Goal of the exercise: Make an exact copy of the listing below.

Given data:
------------------------------

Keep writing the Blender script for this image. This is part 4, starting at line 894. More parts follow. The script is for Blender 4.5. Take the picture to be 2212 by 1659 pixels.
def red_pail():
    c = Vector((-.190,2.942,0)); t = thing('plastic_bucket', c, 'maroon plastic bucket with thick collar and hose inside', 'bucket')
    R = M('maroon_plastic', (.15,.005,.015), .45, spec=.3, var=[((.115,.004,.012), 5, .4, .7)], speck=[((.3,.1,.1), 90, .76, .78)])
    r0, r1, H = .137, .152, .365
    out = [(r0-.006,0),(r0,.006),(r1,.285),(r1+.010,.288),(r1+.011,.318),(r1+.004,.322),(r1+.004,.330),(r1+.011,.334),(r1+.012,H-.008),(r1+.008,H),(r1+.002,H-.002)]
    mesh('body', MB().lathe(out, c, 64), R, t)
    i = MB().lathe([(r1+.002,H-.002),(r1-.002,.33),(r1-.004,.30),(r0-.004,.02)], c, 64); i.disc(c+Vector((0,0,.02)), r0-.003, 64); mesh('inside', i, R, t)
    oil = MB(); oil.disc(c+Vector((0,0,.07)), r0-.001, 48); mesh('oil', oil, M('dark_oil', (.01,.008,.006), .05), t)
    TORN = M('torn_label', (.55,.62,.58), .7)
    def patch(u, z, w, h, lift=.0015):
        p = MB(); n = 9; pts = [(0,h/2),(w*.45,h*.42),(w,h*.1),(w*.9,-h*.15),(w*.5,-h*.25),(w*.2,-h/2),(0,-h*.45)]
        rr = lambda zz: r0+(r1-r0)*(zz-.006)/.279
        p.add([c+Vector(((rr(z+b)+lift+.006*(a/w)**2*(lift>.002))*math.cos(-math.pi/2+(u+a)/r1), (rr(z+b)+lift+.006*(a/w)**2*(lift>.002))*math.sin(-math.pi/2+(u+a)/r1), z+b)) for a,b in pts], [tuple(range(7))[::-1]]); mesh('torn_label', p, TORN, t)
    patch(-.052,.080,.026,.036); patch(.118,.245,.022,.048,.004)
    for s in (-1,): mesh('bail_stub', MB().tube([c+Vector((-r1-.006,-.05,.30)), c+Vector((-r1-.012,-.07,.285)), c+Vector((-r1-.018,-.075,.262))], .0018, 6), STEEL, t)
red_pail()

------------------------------

Reply:
Keep writing the Blender script for this image. This is part 4, starting at line 894. More parts follow. The script is for Blender 4.5. Take the picture to be 2212 by 1659 pixels.
def red_pail():
    c = Vector((-.190,2.942,0)); t = thing('plastic_bucket', c, 'maroon plastic bucket with thick collar and hose inside', 'bucket')
    R = M('maroon_plastic', (.15,.005,.015), .45, spec=.3, var=[((.115,.004,.012), 5, .4, .7)], speck=[((.3,.1,.1), 90, .76, .78)])
    r0, r1, H = .137, .152, .365
    out = [(r0-.006,0),(r0,.006),(r1,.285),(r1+.010,.288),(r1+.011,.318),(r1+.004,.322),(r1+.004,.330),(r1+.011,.334),(r1+.012,H-.008),(r1+.008,H),(r1+.002,H-.002)]
    mesh('body', MB().lathe(out, c, 64), R, t)
    i = MB().lathe([(r1+.002,H-.002),(r1-.002,.33),(r1-.004,.30),(r0-.004,.02)], c, 64); i.disc(c+Vector((0,0,.02)), r0-.003, 64); mesh('inside', i, R, t)
    oil = MB(); oil.disc(c+Vector((0,0,.07)), r0-.001, 48); mesh('oil', oil, M('dark_oil', (.01,.008,.006), .05), t)
    TORN = M('torn_label', (.55,.62,.58), .7)
    def patch(u, z, w, h, lift=.0015):
        p = MB(); n = 9; pts = [(0,h/2),(w*.45,h*.42),(w,h*.1),(w*.9,-h*.15),(w*.5,-h*.25),(w*.2,-h/2),(0,-h*.45)]
        rr = lambda zz: r0+(r1-r0)*(zz-.006)/.279
        p.add([c+Vector(((rr(z+b)+lift+.006*(a/w)**2*(lift>.002))*math.cos(-math.pi/2+(u+a)/r1), (rr(z+b)+lift+.006*(a/w)**2*(lift>.002))*math.sin(-math.pi/2+(u+a)/r1), z+b)) for a,b in pts], [tuple(range(7))[::-1]]); mesh('torn_label', p, TORN, t)
    patch(-.052,.080,.026,.036); patch(.118,.245,.022,.048,.004)
    for s in (-1,): mesh('bail_stub', MB().tube([c+Vector((-r1-.006,-.05,.30)), c+Vector((-r1-.012,-.07,.285)), c+Vector((-r1-.018,-.075,.262))], .0018, 6), STEEL, t)
red_pail()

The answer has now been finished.